Selama ini, rokok dikenal sebagai kontributor terbesar terhadap garis kemiskinan kedua setelah beras.
Data Badan Pusat Statistik (BPS) pada Maret 2019 mencatat, rokok menyumbang 12,22 persen garis kemiskinan di perkotaan dan 11,36 persen di perdesaan.
Menurut Yusuf, rokok berkontribusi pada kemiskinan karena bersifat inelastic. Artinya, permintaan rokok cenderung akan tetap meski harganya naik.
Mengutip hasil penelitian berjudul ”Elastisitas Permintaan Produk Tembakau di Indonesia: Studi Konsumsi Rokok Lintas Rumah Tangga” karya Mochtar Rasyid, untuk kelompok rokok tertentu, khususnya rokok filter, kenaikan harga rokok 1 persen akan meningkatkan permintaan rokok mulai dari 0,11 hingga 0,13 persen.
”Dengan asumsi ini, ketika rokok naik 35 persen, permintaan relatif masih akan meningkat hingga 3,85 persen hingga 4,55 persen,” katanya.
Konsumsi rokok dari tahun ke tahun tercatat terus meningkat. Menurut data Kementerian Keuangan, konsumsi rokok pada 2016 sebanyak 320,4 miliar batang. Kemudian, pada 2018 jumlahnya meningkat menjadi 334 miliar batang. Sebagian rokok dikonsumsi anak usia 10-18 tahun, yang menurut Riset Kesehatan Dasar, naik 9,1 persen pada 2018.
Kepala Bidang Kebijakan Kepabeanan dan Cukai Kementerian Keuangan Nasruddin Djoko mengatakan, pemerintah telah menimbang tiga hal untuk menentukan kebijakan tersebut. Selain untuk mengendalikan konsumsi, kebijakan itu juga telah memperhitungkan perkembangan industri rokok dan penerimaan negara.

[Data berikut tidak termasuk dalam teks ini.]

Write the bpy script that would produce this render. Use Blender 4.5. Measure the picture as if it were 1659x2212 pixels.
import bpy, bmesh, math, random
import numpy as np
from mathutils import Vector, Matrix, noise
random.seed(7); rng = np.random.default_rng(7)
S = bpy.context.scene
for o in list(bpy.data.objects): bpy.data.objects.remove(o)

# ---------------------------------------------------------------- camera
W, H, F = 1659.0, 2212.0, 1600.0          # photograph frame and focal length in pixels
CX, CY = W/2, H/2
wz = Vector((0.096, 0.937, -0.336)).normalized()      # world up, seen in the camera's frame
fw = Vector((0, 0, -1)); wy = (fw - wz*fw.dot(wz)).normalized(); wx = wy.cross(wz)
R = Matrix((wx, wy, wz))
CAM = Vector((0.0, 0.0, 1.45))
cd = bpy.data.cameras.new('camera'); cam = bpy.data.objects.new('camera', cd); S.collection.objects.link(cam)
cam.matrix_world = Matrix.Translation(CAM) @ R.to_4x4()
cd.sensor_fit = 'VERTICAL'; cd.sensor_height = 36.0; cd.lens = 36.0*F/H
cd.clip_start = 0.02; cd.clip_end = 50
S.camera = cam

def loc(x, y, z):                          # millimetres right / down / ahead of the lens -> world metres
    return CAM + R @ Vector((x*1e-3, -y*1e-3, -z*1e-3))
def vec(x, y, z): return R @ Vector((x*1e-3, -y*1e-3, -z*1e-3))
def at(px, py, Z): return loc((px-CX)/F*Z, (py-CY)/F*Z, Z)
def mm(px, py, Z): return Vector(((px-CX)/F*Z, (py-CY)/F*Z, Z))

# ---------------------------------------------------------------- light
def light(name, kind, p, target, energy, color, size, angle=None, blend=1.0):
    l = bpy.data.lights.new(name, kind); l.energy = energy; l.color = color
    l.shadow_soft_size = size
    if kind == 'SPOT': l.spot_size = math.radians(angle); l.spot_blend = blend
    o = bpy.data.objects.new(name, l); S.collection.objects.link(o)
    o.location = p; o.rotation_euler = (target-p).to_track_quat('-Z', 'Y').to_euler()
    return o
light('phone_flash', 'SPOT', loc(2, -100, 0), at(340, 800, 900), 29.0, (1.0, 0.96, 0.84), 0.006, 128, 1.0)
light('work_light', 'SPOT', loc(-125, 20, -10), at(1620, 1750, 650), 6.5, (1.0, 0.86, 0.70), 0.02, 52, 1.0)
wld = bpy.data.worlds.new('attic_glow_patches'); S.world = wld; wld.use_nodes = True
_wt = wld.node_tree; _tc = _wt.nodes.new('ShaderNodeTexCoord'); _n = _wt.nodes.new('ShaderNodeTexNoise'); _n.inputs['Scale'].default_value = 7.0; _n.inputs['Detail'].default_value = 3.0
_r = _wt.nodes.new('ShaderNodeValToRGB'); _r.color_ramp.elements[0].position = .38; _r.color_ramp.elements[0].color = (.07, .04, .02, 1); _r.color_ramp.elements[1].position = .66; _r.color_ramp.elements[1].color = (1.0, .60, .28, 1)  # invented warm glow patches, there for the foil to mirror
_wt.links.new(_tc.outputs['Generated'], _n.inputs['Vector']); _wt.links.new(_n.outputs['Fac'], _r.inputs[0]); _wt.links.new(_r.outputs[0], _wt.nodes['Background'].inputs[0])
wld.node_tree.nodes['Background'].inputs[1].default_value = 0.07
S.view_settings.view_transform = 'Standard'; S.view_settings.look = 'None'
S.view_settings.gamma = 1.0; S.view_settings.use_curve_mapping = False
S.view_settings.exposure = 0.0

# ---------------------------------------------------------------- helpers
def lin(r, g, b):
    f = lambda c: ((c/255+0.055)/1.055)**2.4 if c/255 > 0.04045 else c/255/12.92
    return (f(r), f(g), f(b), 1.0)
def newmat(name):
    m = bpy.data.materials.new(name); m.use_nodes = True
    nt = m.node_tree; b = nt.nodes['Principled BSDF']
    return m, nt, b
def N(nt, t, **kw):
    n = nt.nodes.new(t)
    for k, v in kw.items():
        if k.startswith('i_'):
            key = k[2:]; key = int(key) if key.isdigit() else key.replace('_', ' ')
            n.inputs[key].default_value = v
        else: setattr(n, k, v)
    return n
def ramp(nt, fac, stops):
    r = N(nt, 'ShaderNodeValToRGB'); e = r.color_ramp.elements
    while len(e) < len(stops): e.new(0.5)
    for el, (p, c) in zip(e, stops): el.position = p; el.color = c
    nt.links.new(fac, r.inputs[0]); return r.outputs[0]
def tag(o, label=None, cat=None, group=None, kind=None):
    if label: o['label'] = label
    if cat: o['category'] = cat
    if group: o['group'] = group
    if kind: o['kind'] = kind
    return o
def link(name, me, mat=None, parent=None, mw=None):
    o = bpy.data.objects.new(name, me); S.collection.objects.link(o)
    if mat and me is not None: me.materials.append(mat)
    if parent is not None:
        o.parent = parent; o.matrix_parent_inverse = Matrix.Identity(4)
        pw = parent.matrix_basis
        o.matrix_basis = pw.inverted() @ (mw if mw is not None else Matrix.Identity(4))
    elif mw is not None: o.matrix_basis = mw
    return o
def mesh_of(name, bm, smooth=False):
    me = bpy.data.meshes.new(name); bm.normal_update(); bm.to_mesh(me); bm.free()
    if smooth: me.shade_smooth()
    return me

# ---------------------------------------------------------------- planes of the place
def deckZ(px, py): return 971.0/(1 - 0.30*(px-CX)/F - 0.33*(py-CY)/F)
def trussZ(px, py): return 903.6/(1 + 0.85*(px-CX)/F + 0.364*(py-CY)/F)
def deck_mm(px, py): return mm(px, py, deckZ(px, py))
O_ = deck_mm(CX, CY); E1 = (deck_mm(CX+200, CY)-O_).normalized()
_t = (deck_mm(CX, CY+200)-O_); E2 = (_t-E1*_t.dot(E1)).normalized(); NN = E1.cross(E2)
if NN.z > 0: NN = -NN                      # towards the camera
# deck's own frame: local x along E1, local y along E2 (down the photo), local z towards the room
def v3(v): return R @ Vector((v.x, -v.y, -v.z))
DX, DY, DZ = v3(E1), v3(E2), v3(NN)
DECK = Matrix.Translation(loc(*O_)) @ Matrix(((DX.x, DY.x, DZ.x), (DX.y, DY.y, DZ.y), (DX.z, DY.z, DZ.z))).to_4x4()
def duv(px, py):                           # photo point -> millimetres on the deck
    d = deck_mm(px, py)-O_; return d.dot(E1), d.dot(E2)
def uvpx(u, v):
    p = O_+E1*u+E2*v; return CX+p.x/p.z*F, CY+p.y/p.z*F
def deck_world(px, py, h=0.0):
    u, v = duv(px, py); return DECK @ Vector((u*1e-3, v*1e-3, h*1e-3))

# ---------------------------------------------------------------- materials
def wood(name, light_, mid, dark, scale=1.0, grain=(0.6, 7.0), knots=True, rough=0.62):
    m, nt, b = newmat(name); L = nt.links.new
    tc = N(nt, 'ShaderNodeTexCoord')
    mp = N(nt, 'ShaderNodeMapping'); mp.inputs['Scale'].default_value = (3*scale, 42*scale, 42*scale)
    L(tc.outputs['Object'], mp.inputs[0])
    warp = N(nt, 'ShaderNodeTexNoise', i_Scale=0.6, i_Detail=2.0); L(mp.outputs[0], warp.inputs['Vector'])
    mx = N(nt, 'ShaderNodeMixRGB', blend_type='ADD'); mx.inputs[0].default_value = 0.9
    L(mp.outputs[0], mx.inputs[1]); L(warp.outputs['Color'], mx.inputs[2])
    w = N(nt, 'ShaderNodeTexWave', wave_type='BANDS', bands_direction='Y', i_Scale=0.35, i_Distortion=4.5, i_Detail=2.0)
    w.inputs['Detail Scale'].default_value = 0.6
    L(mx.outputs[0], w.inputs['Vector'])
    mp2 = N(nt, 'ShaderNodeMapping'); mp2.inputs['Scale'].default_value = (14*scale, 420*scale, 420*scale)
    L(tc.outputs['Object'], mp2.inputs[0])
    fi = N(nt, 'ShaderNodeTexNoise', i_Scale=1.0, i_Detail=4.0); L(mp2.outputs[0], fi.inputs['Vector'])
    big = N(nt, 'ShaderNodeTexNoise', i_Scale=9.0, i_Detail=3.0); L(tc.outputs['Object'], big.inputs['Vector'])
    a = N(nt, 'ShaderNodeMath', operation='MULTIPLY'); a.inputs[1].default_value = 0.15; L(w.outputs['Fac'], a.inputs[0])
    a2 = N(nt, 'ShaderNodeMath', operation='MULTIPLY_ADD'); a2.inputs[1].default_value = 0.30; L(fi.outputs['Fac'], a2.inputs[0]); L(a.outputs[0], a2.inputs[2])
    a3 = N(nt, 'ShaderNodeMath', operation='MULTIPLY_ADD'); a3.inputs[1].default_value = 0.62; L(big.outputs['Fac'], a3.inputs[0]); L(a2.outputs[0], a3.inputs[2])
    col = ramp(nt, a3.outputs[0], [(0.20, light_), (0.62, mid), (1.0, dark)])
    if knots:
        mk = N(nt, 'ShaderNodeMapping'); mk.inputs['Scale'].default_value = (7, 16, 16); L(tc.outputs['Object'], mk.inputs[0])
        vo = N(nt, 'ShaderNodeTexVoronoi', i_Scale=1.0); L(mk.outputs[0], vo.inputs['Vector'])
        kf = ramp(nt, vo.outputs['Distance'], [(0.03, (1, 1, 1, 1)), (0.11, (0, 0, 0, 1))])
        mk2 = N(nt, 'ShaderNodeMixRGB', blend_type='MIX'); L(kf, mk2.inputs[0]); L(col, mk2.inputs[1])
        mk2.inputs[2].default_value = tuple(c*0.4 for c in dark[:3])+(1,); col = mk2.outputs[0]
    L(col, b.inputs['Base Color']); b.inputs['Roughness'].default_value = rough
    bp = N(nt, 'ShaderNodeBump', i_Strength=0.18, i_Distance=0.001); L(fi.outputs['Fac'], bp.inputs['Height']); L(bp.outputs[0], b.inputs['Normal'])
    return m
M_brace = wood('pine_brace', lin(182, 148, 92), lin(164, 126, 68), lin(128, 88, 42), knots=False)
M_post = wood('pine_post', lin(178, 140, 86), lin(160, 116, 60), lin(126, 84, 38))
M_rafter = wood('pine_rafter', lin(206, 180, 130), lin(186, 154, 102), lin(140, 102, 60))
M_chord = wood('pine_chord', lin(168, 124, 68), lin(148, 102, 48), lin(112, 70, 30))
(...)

”Kami tidak bisa menurunkan cukai serendah-rendahnya agar bisa mengendalikan konsumsi, khususnya bagi anak-anak dan remaja. Tidak bisa juga dinaikkan secara spektakuler karena akan menekan ke pekerja, pedagang, dan lainnya, di samping potensi munculnya rokok ilegal,” ujarnya.
Bagaimanapun, kenaikan cukai rokok diharapkan meningkatkan penerimaan sampai Rp 179,2 triliun untuk pendapatan negara yang ditargetkan mencapai Rp 2.333 triliun pada 2020. Sebelumnya, penerimaan dari cukai rokok hanya Rp 154 triliun.